F. foi mantida por dois meses no
salão Galaxy. "Riam de nós e nos atormentavam, dizendo 'vocês são nossa
sabaya'. Eu não sabia o que a palavra queria dizer." Mais tarde, o líder
local do EI explicou que significava "escrava."
Tradição Religiosa
Do mesmo modo como trechos
específicos da Bíblia foram usados séculos depois para embasar o comércio de
escravos nos Estados Unidos, o EI cita versos ou relatos específicos do Corão
ou das "Sunna", as tradições baseadas nos ditos e atos do profeta
Maomé, para justificar o tráfico de pessoas, dizem especialistas.

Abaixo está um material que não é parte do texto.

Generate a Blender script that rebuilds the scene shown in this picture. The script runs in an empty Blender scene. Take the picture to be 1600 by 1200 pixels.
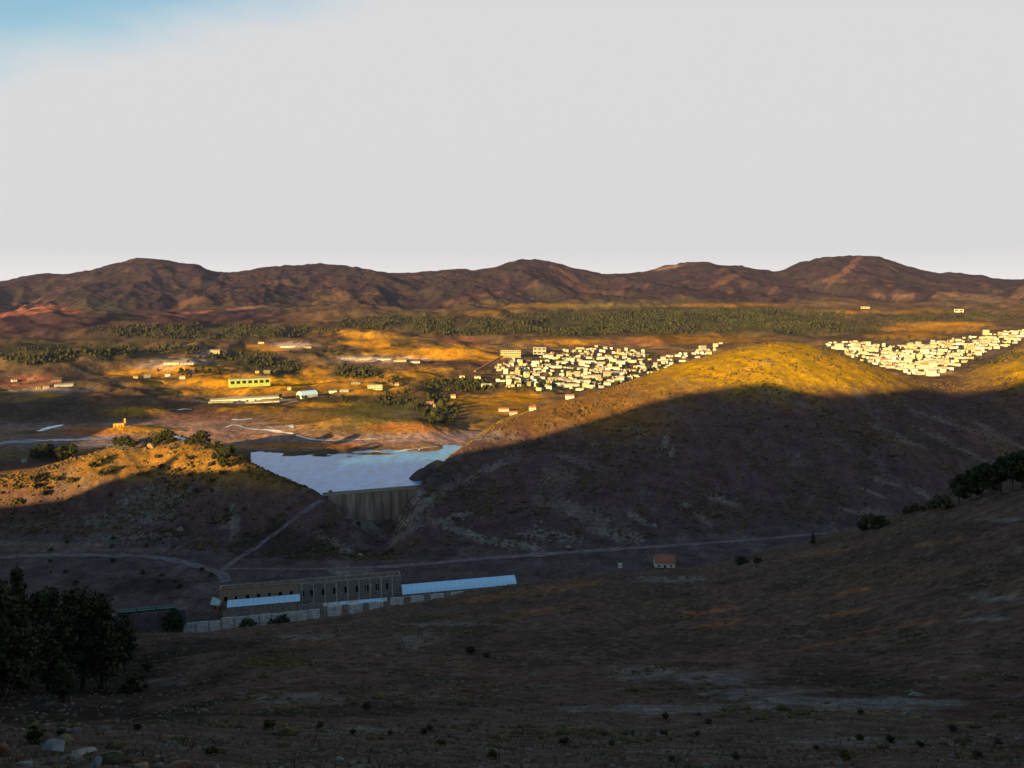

Mas estudiosos da teologia
islâmica discordam quanto à interpretação correta desses versos e em relação à
questão de se o islã de fato sanciona a escravidão.
"No meio em que o Corão
surgiu, era comum e corrente a prática de homens terem relações sexuais com
mulheres não livres", disse Kecia Ali, professora associada de religião na
Universidade de Boston, nos EUA, e autora de um livro sobre a escravidão no
islã primitivo. "Não era uma tradição religiosa particular, era
simplesmente a prática comum."
Core Bunzel, estudioso de
teologia islâmica na Universidade Princeton, nos EUA, discorda, apontando para
as numerosas referências presentes no Corão à frase "aqueles que sua mão
direita possui", interpretada durante séculos como sendo indicativo de
escravas mulheres. Ele também cita o conjunto da jurisprudência islâmica, que
continua até a era moderna e que, segundo ele, inclui regras detalhadas sobre o
tratamento a ser dado a escravos.
"Há muitos trechos das
escrituras que sancionam a escravidão", disse Bunzel, autor de um artigo
publicado pelo Brookings Institution (EUA) sobre a ideologia do EI. "Vocês
podem argumentar que isso não tem mais relevância e já caiu em desuso. O EI
argumentaria que essas instituições precisam ser recuperadas, porque era isso o
que o profeta e seus companheiros faziam."